Workout Sets: The Different Types


Bodybuilding athletes and enthusiasts constantly seek innovative ways to maximise their gains and push their limits through the use of various types of workout sets. Traditional methods, such as straight sets, have long been the cornerstone of strength and muscle-building routines. However, as science progresses and our understanding of exercise physiology deepens, a plethora of advanced training techniques have emerged, promising to take training efficacy to new heights. In this comprehensive guide, we delve into the science behind straight sets, supersets, dropsets, pyramid sets, negatives, and assisted exercises, exploring their benefits and applications within bodybuilding.

Straight Sets: Laying the Foundation

Straight sets, characterized by performing a fixed number of repetitions for a given exercise with consistent weight, represent the foundation of resistance training. Straight sets are ideal for beginners and those focusing on building strength and mastering proper form. They are typically used during the foundational phase of a training program to establish a baseline level of strength and muscular endurance. As you progress in your fitness journey, straight sets can also serve as a benchmark for gauging progress and identifying areas for improvement.

Example Exercise: Barbell Squat Performing multiple sets of 8-12 repetitions with a consistent weight, resting for 60-90 seconds between sets.

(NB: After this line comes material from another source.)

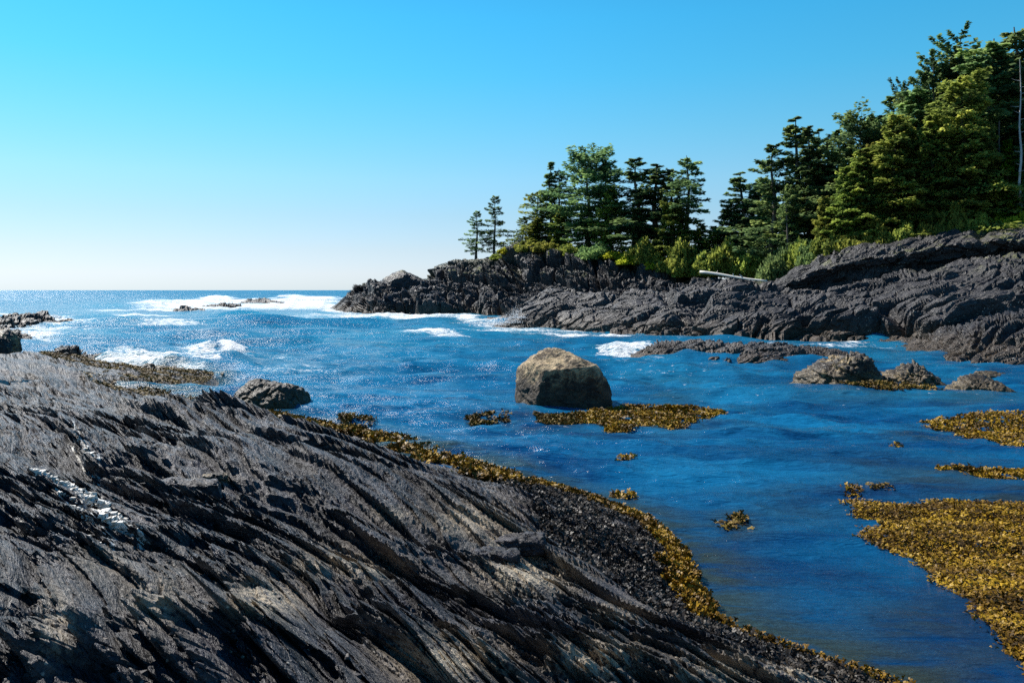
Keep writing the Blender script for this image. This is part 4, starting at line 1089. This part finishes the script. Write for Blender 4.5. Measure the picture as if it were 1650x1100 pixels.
LF_SALAL = leaf_mat('salal_leaves', (0.10, 0.13, 0.016), (0.34, 0.36, 0.03), (0.60, 0.56, 0.06))
m = M('bark')
wv_ = m.coord(scale=(3, 3, 0.6))
MAT_BARK = m.done(m.bsdf(m.mix(m.noise(wv_, 2.0, 5), (0.045, 0.035, 0.028), (0.16, 0.13, 0.11)), 0.85, 0.3, m.bump(m.noise(wv_, 4.0, 4), 0.8, 0.05)))
m = M('weathered_wood')
MAT_DEAD = m.done(m.bsdf(m.mix(m.noise(m.coord(scale=(1, 1, 0.3)), 3.0, 5), (0.28, 0.26, 0.24), (0.52, 0.49, 0.45)), 0.8, 0.3))
m = M('driftwood')
MAT_DRIFT = m.done(m.bsdf(m.mix(m.noise(m.coord(), 2.0, 5), (0.5, 0.45, 0.38), (0.78, 0.73, 0.64)), 0.75, 0.3))

def tube(pts, rad, ns):
    pts = np.asarray(pts, float); n = len(pts)
    t = np.gradient(pts, axis=0); t /= np.linalg.norm(t, axis=1)[:, None] + 1e-9
    a = np.cross(t, (0.31, 0.2, 0.93)); bad = np.linalg.norm(a, axis=1) < 0.1
    a[bad] = np.cross(t[bad], (1, 0, 0)); a /= np.linalg.norm(a, axis=1)[:, None]
    b = np.cross(t, a)
    th = np.arange(ns) * 2 * math.pi / ns
    V = pts[:, None] + np.asarray(rad)[:, None, None] * (np.cos(th)[None, :, None] * a[:, None] + np.sin(th)[None, :, None] * b[:, None])
    Q = []
    for i in range(n - 1):
        for j in range(ns):
            k = (j + 1) % ns
            Q.append((i * ns + j, i * ns + k, (i + 1) * ns + k, (i + 1) * ns + j))
    return V.reshape(-1, 3), np.array(Q)
def merge(parts):
    Vs, Qs, o = [], [], 0
    for V, Q in parts:
        Vs.append(V); Qs.append(Q + o); o += len(V)
    return np.concatenate(Vs), np.concatenate(Qs)
def leaves(C, Dr, Sd, l, w, tint, rr):
    """diamond sprays"""
    n = len(C)
    Dr = Dr / (np.linalg.norm(Dr, axis=1)[:, None] + 1e-9)
    Sd = np.cross(Dr, Sd); Sd /= np.linalg.norm(Sd, axis=1)[:, None] + 1e-9
    l = l[:, None]; w = w[:, None]
    V = np.stack([C - Dr * l * 0.5, C + Sd * w * 0.5 + Dr * l * 0.05, C + Dr * l * 0.5, C - Sd * w * 0.5 + Dr * l * 0.05], 1).reshape(-1, 3)
    Q = np.arange(n * 4).reshape(n, 4)
    return V, Q, np.repeat(tint, 4)

def conifer(name, seed, H=15.0, R=3.2, bare=0.1, nb=110, per=90, droop=0.25, rise=0.25, power=0.85, irregular=0.35, gap=0.0, leaf=0.42, mat=LF_SPRUCE, lean=0.0, wind=0.0, thick=0.3, rbot=1.0, flat=0.25, top=0.0):
    rr = np.random.RandomState(seed)
    zz = np.linspace(0, H, 14)
    bend = lambda z: np.stack([lean * (z / H) ** 1.6 * H + 0.12 * np.sin(z * 0.7 + seed), 0.1 * np.cos(z * 0.6 + seed)], -1)
    tp = np.column_stack([bend(zz), zz])
    tr_ = 0.022 * H * (1 - zz / H * 0.93) * (1 + 0.5 * np.exp(-zz / (0.03 * H)))
    wood = [tube(tp, tr_, 8)]
    Cs, Ds, Ss, Ls, Ws, Ts = [], [], [], [], [], []
    ga = rr.rand(6) * 6.28
    for k in range(nb):
        t = (k + rr.rand()) / nb
        t = bare + (1 - bare) * t ** 0.92
        if gap and math.sin(t * 37 + seed) * 0.5 + 0.5 < gap * rr.rand() * 1.6: continue
        az = k * 2.39996 + rr.normal() * 0.5
        u = (t - bare) / (1 - bare)
        prof_ = (1 - u * 0.97) ** power * min(1.0, rbot + (1 - rbot) * u * 5.0) + 0.03 + top * math.exp(-((u - 0.86) / 0.1) ** 2)
        irr = 1 + irregular * (math.sin(az * 2 + ga[0] + t * 5) * 0.5 + math.sin(az + ga[1] - t * 9) * 0.5 + rr.normal() * 0.45)
        Ln = max(0.25, R * prof_ * irr)
        if wind: Ln *= 1 + wind * math.cos(az)
        c0 = np.append(bend(np.array([t * H]))[0], t * H)
        dirh = np.array([math.cos(az), math.sin(az), 0.0]); lat = np.array([-math.sin(az), math.cos(az), 0.0])
        up0 = rise * (0.2 + 1.6 * u * u) + rr.normal() * 0.08
        dr = droop * (1 - 0.6 * u)
        def bp(s): return c0 + np.outer(s, dirh) * Ln + np.outer(up0 * s - dr * s * s + 0.55 * dr * s ** 4, (0, 0, 1)) * Ln
        if Ln > 0.5:
            s_ = np.array([0, 0.35, 0.7, 0.97])
            wood.append(tube(bp(s_), 0.0035 * H * (0.4 + 0.6 * (1 - u)) * np.array([1, 0.7, 0.45, 0.15]), 3))
        n = max(10, int(per * 1.5 * (0.35 + Ln / R)))
        s = 0.10 + 0.90 * rr.rand(n) ** 0.75
        off = (rr.rand(n) * 2 - 1) * thick * 1.2 * Ln * (1.15 - s) ** 0.8 * 1.1
        off += rr.normal(size=n) * 0.06
        P = bp(s) + np.outer(off, lat)
        P[:, 2] += -0.35 * np.abs(off) * droop * 2 + rr.normal(size=n) * 0.05 * (1 + flat * 2) * min(1.5, Ln)
        D = np.outer(np.ones(n), dirh) + np.outer(np.sign(off) * 0.9, lat) + rr.normal(size=(n, 3)) * 0.35
        D[:, 2] += -0.25 * droop * 4 * rr.rand(n)
        Sx = rr.normal(size=(n, 3)) * 0.45 + np.array([0, 0, 1.0])
        Cs.append(P); Ds.append(D); Ss.append(Sx)
        Ls.append(leaf * (0.6 + 0.8 * rr.rand(n))); Ws.append(leaf * (0.34 + 0.4 * rr.rand(n)))
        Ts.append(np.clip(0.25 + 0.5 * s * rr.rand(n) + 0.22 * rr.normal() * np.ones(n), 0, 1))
    C = np.concatenate(Cs)
    V, Q, T = leaves(C, np.concatenate(Ds), np.concatenate(Ss), np.concatenate(Ls), np.concatenate(Ws), np.concatenate(Ts), rr)
    Vt, Qt = merge(wood)
    return dict(H=H, trunk=mesh_np('trunk', Vt, Qt), crown=mesh_np('crown', V, Q, smooth=False, attrs={'tint': T}), mat=mat)

KIND = {
    'spruce_a': conifer('a', 1, H=15, R=3.0, bare=0.08, nb=120, per=60, irregular=0.4, gap=0.25),
    'spruce_b': conifer('b', 2, H=15, R=3.6, bare=0.22, nb=95, per=66, irregular=0.5, droop=0.2, rise=0.35, gap=0.35, power=0.7),
    'spruce_c': conifer('c', 3, H=15, R=2.6, bare=0.05, nb=130, per=52, irregular=0.3, gap=0.2, power=1.0),
    'broad': conifer('d', 4, H=13, R=4.6, bare=0.16, nb=105, per=95, irregular=0.45, droop=0.12, rise=0.5, power=0.42, gap=0.15, thick=0.42),
    'sparse': conifer('e', 5, H=11, R=2.6, bare=0.14, nb=64, per=85, irregular=0.45, droop=0.18, rise=0.30, power=0.65, leaf=0.30, thick=0.30, gap=0.2),
    'flagged': conifer('f', 6, H=16, R=3.1, bare=0.42, nb=62, per=85, irregular=0.3, droop=0.12, rise=0.1, power=0.6, leaf=0.36, wind=0.25, gap=0.15, rbot=0.75),
    'candelabra': conifer('g', 7, H=18, R=3.4, bare=0.45, nb=52, per=80, irregular=0.5, droop=0.02, rise=0.75, power=0.5, leaf=0.42, thick=0.24, gap=0.2),
    'hemlock': conifer('h', 8, H=15, R=3.2, bare=0.03, nb=135, per=85, irregular=0.45, droop=0.45, rise=0.3, power=0.62, mat=LF_HEM, thick=0.42, leaf=0.42),
    'hemlock_b': conifer('i', 9, H=14, R=3.8, bare=0.04, nb=120, per=95, irregular=0.6, droop=0.4, rise=0.35, power=0.5, mat=LF_HEM, thick=0.45, leaf=0.42),
    'cedar': conifer('j', 10, H=16, R=3.4, bare=0.02, nb=140, per=85, irregular=0.4, droop=0.5, rise=0.25, power=0.6, mat=LF_OLIVE, thick=0.42, leaf=0.44),
    'young': conifer('k', 11, H=9, R=2.0, bare=0.02, nb=120, per=55, irregular=0.15, droop=0.25, rise=0.2, power=0.95, mat=LF_LIME, leaf=0.30),
    'dark_cedar': conifer('l', 12, H=16, R=3.6, bare=0.06, nb=130, per=85, irregular=0.45, droop=0.4, rise=0.3, power=0.55, mat=LF_SPRUCE, thick=0.42, leaf=0.44),
    'bent': conifer('n', 14, H=10, R=3.0, bare=0.12, nb=60, per=75, irregular=0.5, droop=0.1, rise=0.25, power=0.5, mat=LF_OLIVE, leaf=0.32, lean=-0.12, wind=-0.35, thick=0.38),
}
USED = set()
def plant(name, kind, u, vt, vb, Y, wscale=1.0, label='', cat='conifer', group=None, rz=None, mat=None):
    k = KIND[kind]
    if u > 1240: Y = max(Y, float(Yr(u)) + 5.0) + (3.0 if Y > 90 else 0.0)
    else: Y = float(Yi(u)) + 26.5 + max(0.0, (Y - 104) * 0.35)
    p = pix(u, vb, Y)
    h = (vb - vt) / F * Y
    t = thing(name, label, cat, tuple(p), rz if rz is not None else (u * 1.7 + vt) % 6.28, group)
    s = h / k['H']
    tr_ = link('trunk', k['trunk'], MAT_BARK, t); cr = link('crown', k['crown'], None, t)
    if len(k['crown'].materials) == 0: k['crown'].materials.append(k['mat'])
    if mat is not None:
        cr.material_slots[0].link = 'OBJECT'; cr.material_slots[0].material = mat
    wf = 1.5 if u > 1140 else (1.35 if kind == 'sparse' else (1.7 if kind.startswith('spruce') else 1.4))
    t.scale = (s * wscale * wf, s * wscale * wf, s)
    return t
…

Supersets: Maximising Efficiency

Supersets involve performing two exercises back-to-back with minimal rest in between. This technique is best utilised when time is limited or when aiming to increase the intensity of your workouts. Supersets are particularly effective for intermediate to advanced lifters looking to break through plateaus and stimulate muscle growth by targeting multiple muscle groups in a single session. Incorporating supersets can also add variety to your routine, keeping workouts engaging and challenging.

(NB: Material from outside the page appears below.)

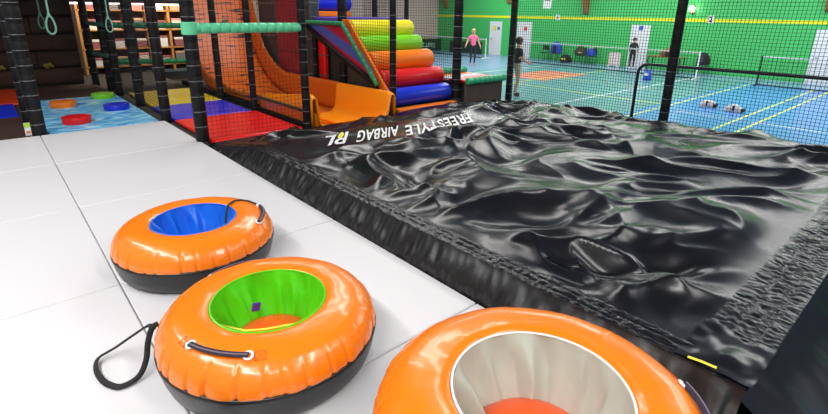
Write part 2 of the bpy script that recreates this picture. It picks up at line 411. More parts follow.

Example Exercise: Bicep Curl + Tricep Extension Superset Performing a set of bicep curls immediately followed by a set of tricep extensions, resting for 30-60 seconds between the superset.

Dropsets: Pushing Past Plateaus

Dropsets, also known as descending sets, are employed when seeking to push past strength plateaus and induce muscle hypertrophy. They are typically incorporated into advanced training programs or during specialised phases focused on muscle growth. Dropsets are effective for advanced lifters who have already built a solid foundation of strength and are looking to further challenge their muscles. By extending the set beyond muscular failure, dropsets promote greater metabolic stress and muscle damage, leading to enhanced muscle growth over time.

Example Exercise: Dumbbell Chest Press Dropset Performing a set of dumbbell chest presses to failure, then immediately reducing the weight and continuing the exercise until reaching failure again.

Pyramid Sets: Scaling the Peaks of Strength

Pyramid sets entail progressively increasing or decreasing the weight with each successive set within a workout. They are commonly used by individuals seeking to improve both strength and muscle size. Pyramid sets are versatile and can be tailored to different training goals, whether it’s building maximal strength or increasing muscular endurance. They are especially effective during hypertrophy-focused phases of training when the goal is to induce muscle fatigue while maximising time under tension.

Example Exercise: Barbell Bench Press Pyramid Set Starting with a lighter weight for high repetitions, gradually increasing the weight with each set and decreasing the repetitions accordingly.

Negatives: Embracing the Eccentric Phase

Negatives, or eccentric training, are employed to target muscle fibres that are typically underutilised during conventional training. They are beneficial for individuals looking to accelerate muscle growth and improve strength gains. Negatives are often integrated into advanced training programs or utilised as a technique to overcome strength plateaus. By emphasising the eccentric phase of movement, negatives induce greater muscle damage and metabolic stress, stimulating muscle growth and adaptation.

Example Exercise: Pull-Up Negatives Performing controlled eccentric movements during pull-ups by jumping or using assistance to reach the top position, then lowering oneself down slowly and under control.

Assisted Exercises: Bridging the Gap

Assisted exercises involve utilising external assistance, such as resistance bands or training partners, to facilitate proper movement mechanics and enhance training effectiveness. They are particularly useful for beginners or individuals with mobility limitations who may struggle with performing certain exercises independently. Assisted exercises can be integrated into a training program as a means of building strength and confidence, gradually transitioning to unassisted variations as proficiency improves.

Example Exercise: Assisted Pull-Ups Using a resistance band looped around the pull-up bar and under your feet to provide assistance during the pull-up movement, gradually reducing assistance as strength improves.

Workout Sets: Crafting Your Training Arsenal

There are a vast array of advanced training techniques, each with its unique benefits and applications. Whether you’re a beginner looking to establish a solid foundation of strength or an advanced lifter aiming to break through plateaus and reach new heights of muscular development, incorporating strategies involving various workout sets, such as supersets, dropsets, pyramid sets, negatives, and assisted exercises can enhance your training experience and accelerate your progress. By understanding when and why to utilise these techniques, you can tailor your training program to align with your individual goals and aspirations, unlocking the full potential of your physique. Remember, consistency, progression, and proper technique are key to achieving long-term success in your fitness journey.